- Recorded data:
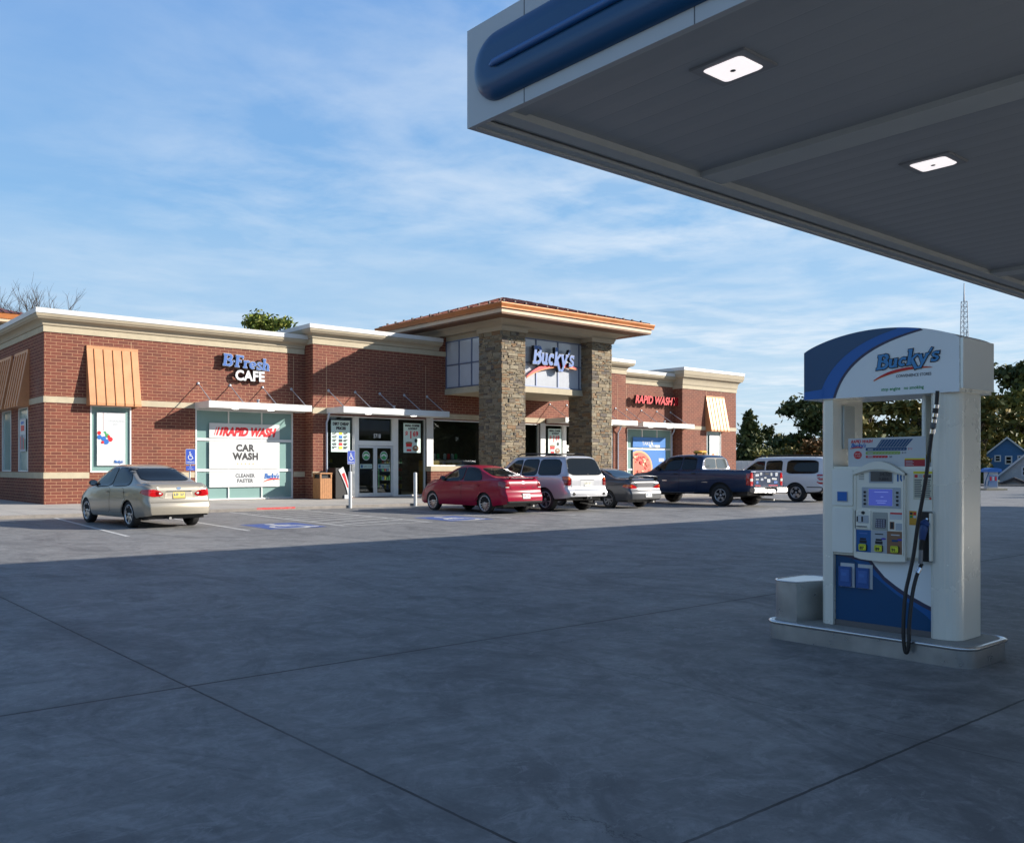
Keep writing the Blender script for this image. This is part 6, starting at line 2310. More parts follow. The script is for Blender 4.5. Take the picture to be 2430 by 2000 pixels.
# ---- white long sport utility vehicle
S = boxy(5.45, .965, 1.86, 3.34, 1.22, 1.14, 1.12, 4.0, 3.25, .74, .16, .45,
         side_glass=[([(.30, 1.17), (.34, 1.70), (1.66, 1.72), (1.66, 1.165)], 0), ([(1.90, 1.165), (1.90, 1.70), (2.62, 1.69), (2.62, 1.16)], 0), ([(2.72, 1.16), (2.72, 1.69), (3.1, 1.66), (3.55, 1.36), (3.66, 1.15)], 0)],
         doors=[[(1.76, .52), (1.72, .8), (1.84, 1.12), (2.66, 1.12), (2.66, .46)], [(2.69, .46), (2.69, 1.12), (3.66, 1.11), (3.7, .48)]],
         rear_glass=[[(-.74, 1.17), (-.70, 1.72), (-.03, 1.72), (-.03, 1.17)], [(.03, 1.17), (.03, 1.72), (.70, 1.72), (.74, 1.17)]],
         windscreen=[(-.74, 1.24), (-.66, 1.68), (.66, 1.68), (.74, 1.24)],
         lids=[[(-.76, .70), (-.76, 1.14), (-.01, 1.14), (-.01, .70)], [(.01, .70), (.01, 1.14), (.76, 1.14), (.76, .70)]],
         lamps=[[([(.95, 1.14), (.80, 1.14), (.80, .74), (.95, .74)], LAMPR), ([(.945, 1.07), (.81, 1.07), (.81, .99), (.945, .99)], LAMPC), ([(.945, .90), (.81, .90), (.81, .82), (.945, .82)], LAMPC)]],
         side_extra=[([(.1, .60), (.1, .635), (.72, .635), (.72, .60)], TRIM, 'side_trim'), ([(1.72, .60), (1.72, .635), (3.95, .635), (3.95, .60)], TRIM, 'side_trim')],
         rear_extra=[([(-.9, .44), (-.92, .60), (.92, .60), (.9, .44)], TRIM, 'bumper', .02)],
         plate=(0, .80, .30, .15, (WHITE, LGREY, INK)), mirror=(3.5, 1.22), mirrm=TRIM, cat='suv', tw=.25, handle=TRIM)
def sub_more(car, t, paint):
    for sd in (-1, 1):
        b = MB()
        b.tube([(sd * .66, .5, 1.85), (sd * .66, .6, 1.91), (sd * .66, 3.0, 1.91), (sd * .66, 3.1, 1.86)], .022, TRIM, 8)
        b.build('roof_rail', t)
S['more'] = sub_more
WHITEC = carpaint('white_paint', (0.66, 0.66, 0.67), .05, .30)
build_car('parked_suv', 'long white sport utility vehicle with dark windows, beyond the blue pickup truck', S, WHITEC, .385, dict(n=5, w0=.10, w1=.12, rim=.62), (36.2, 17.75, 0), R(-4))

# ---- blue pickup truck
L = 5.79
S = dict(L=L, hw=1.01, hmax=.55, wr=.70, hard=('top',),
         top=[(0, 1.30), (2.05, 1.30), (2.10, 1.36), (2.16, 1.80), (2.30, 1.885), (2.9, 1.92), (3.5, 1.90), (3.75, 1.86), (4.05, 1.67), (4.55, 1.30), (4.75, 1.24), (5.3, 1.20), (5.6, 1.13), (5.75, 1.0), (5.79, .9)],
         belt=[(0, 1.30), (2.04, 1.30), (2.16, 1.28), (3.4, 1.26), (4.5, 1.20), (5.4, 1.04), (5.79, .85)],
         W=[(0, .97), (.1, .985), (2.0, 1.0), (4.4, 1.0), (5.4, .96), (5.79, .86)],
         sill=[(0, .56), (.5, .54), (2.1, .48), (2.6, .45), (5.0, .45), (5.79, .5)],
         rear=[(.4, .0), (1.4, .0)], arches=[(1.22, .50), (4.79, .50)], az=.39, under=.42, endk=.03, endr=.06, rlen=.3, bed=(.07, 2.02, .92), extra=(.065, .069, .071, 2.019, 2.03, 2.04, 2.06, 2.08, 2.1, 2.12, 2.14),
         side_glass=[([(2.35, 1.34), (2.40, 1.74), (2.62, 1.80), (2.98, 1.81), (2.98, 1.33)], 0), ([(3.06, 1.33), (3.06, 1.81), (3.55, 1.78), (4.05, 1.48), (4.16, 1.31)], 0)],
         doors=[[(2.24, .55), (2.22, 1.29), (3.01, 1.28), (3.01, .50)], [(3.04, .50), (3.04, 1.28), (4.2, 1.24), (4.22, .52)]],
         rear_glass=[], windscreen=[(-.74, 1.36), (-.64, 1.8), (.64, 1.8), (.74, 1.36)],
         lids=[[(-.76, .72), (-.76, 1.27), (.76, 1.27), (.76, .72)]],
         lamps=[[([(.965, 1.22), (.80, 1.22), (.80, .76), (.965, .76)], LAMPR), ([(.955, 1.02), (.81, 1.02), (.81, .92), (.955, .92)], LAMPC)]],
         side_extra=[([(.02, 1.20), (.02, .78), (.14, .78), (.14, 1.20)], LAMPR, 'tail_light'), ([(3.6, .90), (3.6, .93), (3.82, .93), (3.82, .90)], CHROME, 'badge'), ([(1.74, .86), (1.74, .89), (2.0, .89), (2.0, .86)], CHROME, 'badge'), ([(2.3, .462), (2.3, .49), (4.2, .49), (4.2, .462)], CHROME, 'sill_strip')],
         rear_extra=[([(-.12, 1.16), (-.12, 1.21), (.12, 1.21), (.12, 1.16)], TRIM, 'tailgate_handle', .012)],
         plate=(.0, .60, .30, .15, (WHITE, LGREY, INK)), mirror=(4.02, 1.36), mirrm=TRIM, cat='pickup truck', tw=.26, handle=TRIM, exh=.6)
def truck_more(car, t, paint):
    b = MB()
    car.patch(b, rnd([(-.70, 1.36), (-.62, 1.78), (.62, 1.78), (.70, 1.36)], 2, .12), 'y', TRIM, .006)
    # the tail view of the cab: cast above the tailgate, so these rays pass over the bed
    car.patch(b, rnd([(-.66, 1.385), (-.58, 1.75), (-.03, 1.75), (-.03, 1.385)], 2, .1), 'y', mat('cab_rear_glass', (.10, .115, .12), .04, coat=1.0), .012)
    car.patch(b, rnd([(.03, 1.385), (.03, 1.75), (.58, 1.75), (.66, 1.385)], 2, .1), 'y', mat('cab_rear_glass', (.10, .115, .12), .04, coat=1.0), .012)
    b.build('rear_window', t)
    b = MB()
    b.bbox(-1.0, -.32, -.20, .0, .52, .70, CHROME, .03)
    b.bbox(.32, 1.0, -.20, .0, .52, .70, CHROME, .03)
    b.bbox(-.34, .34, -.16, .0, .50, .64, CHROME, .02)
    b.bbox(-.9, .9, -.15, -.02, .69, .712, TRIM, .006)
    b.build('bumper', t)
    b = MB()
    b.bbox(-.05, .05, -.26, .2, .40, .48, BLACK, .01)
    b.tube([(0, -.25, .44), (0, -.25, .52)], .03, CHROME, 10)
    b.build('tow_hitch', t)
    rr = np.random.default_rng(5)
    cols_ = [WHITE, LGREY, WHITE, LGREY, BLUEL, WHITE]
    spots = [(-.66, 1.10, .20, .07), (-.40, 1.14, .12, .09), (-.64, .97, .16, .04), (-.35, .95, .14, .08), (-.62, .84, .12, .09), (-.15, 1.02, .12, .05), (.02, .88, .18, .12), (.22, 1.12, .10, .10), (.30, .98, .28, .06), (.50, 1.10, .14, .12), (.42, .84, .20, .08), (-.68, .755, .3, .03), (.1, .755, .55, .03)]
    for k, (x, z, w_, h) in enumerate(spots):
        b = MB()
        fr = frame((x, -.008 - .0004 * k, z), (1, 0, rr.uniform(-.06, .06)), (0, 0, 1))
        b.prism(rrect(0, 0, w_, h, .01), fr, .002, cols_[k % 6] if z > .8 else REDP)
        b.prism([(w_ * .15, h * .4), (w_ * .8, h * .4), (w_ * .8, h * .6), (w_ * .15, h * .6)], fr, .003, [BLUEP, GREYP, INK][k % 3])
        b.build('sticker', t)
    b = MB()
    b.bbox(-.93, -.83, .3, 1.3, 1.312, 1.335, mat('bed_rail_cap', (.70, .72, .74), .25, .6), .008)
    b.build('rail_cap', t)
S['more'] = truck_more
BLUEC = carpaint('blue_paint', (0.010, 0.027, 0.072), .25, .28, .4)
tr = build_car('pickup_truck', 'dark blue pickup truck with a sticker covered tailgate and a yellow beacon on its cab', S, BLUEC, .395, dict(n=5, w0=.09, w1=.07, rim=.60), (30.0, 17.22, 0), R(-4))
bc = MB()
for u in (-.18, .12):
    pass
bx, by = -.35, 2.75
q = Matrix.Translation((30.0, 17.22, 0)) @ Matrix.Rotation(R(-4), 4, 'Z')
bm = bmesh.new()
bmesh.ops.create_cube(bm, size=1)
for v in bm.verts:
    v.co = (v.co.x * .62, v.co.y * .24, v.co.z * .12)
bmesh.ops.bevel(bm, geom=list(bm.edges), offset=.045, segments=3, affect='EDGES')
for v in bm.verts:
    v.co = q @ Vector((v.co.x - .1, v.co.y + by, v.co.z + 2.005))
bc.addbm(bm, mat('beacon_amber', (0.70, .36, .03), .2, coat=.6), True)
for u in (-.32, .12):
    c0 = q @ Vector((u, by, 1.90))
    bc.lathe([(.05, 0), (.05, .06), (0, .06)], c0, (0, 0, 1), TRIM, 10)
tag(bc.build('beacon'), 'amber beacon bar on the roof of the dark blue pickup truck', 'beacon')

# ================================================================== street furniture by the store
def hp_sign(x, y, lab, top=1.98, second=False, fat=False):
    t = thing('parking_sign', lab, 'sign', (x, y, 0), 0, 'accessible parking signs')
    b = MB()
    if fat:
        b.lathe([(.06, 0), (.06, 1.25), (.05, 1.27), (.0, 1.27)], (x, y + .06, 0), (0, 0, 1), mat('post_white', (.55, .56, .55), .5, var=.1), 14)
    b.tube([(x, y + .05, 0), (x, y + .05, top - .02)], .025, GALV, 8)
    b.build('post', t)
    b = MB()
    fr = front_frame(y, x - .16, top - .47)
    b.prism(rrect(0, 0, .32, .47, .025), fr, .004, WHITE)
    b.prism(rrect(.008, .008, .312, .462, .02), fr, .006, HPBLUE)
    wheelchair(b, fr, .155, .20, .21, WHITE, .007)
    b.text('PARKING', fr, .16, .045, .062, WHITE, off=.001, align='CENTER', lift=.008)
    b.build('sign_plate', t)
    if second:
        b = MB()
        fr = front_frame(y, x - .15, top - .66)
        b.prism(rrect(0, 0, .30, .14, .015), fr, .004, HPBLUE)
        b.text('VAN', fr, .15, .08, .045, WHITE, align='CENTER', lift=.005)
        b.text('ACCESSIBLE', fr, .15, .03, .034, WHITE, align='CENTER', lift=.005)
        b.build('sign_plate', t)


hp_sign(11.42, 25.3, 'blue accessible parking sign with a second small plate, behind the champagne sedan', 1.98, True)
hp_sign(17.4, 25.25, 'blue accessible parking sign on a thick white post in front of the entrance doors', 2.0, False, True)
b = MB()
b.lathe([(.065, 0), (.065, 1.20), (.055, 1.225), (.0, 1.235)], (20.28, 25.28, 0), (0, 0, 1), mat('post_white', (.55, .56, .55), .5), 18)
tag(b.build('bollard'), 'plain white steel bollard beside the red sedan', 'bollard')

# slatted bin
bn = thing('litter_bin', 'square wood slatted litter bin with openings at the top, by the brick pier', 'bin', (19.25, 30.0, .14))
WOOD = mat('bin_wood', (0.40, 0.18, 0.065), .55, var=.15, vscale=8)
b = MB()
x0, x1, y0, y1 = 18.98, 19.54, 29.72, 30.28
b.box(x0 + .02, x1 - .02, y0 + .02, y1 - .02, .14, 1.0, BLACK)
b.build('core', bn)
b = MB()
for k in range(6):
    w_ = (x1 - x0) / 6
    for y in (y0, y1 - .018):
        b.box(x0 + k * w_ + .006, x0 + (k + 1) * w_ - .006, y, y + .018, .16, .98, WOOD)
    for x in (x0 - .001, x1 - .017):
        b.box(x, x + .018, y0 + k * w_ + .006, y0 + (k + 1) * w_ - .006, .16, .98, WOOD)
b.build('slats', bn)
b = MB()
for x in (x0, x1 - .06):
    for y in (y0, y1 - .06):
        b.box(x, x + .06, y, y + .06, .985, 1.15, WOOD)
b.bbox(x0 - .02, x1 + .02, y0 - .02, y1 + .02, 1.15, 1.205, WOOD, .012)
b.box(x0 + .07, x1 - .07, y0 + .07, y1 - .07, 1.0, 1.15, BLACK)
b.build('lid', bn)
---
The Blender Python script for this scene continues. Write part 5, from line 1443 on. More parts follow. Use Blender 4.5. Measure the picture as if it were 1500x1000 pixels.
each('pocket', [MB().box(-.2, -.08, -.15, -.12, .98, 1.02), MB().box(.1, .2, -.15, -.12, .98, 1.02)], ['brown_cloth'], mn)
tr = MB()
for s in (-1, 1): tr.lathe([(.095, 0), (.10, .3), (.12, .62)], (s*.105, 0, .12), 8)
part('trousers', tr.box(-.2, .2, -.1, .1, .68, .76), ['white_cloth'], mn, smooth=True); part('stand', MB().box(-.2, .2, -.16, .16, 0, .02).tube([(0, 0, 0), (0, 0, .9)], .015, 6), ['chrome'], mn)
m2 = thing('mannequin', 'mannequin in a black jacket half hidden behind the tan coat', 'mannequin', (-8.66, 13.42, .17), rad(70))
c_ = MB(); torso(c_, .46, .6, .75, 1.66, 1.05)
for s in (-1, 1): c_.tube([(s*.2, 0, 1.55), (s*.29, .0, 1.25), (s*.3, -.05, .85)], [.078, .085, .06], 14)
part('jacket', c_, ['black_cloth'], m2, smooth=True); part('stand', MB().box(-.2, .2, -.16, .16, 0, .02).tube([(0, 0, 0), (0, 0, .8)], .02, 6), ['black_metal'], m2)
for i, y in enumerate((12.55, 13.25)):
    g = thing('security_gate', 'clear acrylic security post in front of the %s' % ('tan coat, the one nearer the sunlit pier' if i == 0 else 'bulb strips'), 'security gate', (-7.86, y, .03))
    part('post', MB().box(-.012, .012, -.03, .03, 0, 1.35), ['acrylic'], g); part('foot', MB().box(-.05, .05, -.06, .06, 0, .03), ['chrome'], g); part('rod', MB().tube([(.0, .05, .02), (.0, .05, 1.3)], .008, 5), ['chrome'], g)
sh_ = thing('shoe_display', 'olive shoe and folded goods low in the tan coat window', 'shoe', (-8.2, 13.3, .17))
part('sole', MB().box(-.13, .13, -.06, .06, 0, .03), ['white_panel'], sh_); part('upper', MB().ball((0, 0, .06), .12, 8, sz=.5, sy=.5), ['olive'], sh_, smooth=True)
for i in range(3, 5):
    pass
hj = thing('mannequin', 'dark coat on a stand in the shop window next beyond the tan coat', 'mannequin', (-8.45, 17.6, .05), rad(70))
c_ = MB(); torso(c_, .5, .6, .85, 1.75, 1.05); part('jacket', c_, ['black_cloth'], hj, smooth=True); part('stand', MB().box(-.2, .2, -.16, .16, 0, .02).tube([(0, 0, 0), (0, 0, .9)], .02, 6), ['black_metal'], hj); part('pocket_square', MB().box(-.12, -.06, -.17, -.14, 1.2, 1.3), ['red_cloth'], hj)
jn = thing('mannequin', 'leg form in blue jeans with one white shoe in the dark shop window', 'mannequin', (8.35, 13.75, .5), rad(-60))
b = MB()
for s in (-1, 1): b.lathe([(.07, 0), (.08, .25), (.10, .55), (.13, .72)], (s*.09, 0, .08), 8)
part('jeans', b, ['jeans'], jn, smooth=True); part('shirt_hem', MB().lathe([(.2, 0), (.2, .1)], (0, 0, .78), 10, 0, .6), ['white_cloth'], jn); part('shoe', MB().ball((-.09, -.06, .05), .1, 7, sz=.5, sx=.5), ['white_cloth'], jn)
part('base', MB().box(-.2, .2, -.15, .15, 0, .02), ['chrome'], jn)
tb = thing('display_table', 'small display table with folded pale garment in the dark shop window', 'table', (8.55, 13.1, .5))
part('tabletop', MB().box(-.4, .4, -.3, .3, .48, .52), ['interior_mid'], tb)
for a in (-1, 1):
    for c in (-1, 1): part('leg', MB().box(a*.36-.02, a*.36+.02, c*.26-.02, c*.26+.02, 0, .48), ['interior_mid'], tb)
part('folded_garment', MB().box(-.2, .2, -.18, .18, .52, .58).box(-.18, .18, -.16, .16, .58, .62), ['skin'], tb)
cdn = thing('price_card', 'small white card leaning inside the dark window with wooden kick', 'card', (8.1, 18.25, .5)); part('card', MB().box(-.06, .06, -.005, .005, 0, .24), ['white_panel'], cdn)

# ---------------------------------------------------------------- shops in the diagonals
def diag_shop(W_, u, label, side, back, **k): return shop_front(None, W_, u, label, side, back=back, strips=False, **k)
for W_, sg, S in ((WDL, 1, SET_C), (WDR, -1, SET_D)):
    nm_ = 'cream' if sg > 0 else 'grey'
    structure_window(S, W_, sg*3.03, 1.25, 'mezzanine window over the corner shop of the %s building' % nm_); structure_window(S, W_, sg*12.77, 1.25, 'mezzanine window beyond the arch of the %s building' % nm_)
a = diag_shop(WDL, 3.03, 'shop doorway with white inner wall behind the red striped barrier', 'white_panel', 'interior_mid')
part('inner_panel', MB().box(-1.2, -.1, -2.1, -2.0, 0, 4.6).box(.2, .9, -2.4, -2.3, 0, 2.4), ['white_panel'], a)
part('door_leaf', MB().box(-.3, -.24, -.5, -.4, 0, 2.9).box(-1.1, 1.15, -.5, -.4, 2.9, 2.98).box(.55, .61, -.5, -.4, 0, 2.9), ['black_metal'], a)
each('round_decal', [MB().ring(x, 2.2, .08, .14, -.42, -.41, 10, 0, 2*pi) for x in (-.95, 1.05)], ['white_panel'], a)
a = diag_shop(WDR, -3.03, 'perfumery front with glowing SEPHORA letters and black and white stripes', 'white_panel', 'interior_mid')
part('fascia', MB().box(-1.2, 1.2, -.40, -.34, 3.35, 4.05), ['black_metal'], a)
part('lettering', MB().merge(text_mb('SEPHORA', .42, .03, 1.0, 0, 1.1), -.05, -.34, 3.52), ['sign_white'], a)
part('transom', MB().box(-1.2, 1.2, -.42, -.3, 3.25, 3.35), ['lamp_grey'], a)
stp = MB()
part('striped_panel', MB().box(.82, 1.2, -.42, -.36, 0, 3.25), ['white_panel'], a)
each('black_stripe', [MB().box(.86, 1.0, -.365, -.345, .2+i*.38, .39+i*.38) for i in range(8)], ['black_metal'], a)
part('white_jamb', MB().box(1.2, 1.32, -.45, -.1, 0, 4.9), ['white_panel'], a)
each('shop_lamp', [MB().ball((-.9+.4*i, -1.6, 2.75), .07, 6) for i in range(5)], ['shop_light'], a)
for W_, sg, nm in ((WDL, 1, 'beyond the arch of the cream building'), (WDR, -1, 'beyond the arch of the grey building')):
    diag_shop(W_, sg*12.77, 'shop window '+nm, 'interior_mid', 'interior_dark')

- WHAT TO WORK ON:
Using the entries shown above, reproduce verbatim the lines from the line bearing "Keep writing the" to the line bearing "build_car('parked_suv', 'long white", inclusive.

- RESULT:
Keep writing the Blender script for this image. This is part 6, starting at line 2310. More parts follow. The script is for Blender 4.5. Take the picture to be 2430 by 2000 pixels.
# ---- white long sport utility vehicle
S = boxy(5.45, .965, 1.86, 3.34, 1.22, 1.14, 1.12, 4.0, 3.25, .74, .16, .45,
         side_glass=[([(.30, 1.17), (.34, 1.70), (1.66, 1.72), (1.66, 1.165)], 0), ([(1.90, 1.165), (1.90, 1.70), (2.62, 1.69), (2.62, 1.16)], 0), ([(2.72, 1.16), (2.72, 1.69), (3.1, 1.66), (3.55, 1.36), (3.66, 1.15)], 0)],
         doors=[[(1.76, .52), (1.72, .8), (1.84, 1.12), (2.66, 1.12), (2.66, .46)], [(2.69, .46), (2.69, 1.12), (3.66, 1.11), (3.7, .48)]],
         rear_glass=[[(-.74, 1.17), (-.70, 1.72), (-.03, 1.72), (-.03, 1.17)], [(.03, 1.17), (.03, 1.72), (.70, 1.72), (.74, 1.17)]],
         windscreen=[(-.74, 1.24), (-.66, 1.68), (.66, 1.68), (.74, 1.24)],
         lids=[[(-.76, .70), (-.76, 1.14), (-.01, 1.14), (-.01, .70)], [(.01, .70), (.01, 1.14), (.76, 1.14), (.76, .70)]],
         lamps=[[([(.95, 1.14), (.80, 1.14), (.80, .74), (.95, .74)], LAMPR), ([(.945, 1.07), (.81, 1.07), (.81, .99), (.945, .99)], LAMPC), ([(.945, .90), (.81, .90), (.81, .82), (.945, .82)], LAMPC)]],
         side_extra=[([(.1, .60), (.1, .635), (.72, .635), (.72, .60)], TRIM, 'side_trim'), ([(1.72, .60), (1.72, .635), (3.95, .635), (3.95, .60)], TRIM, 'side_trim')],
         rear_extra=[([(-.9, .44), (-.92, .60), (.92, .60), (.9, .44)], TRIM, 'bumper', .02)],
         plate=(0, .80, .30, .15, (WHITE, LGREY, INK)), mirror=(3.5, 1.22), mirrm=TRIM, cat='suv', tw=.25, handle=TRIM)
def sub_more(car, t, paint):
    for sd in (-1, 1):
        b = MB()
        b.tube([(sd * .66, .5, 1.85), (sd * .66, .6, 1.91), (sd * .66, 3.0, 1.91), (sd * .66, 3.1, 1.86)], .022, TRIM, 8)
        b.build('roof_rail', t)
S['more'] = sub_more
WHITEC = carpaint('white_paint', (0.66, 0.66, 0.67), .05, .30)
build_car('parked_suv', 'long white sport utility vehicle with dark windows, beyond the blue pickup truck', S, WHITEC, .385, dict(n=5, w0=.10, w1=.12, rim=.62), (36.2, 17.75, 0), R(-4))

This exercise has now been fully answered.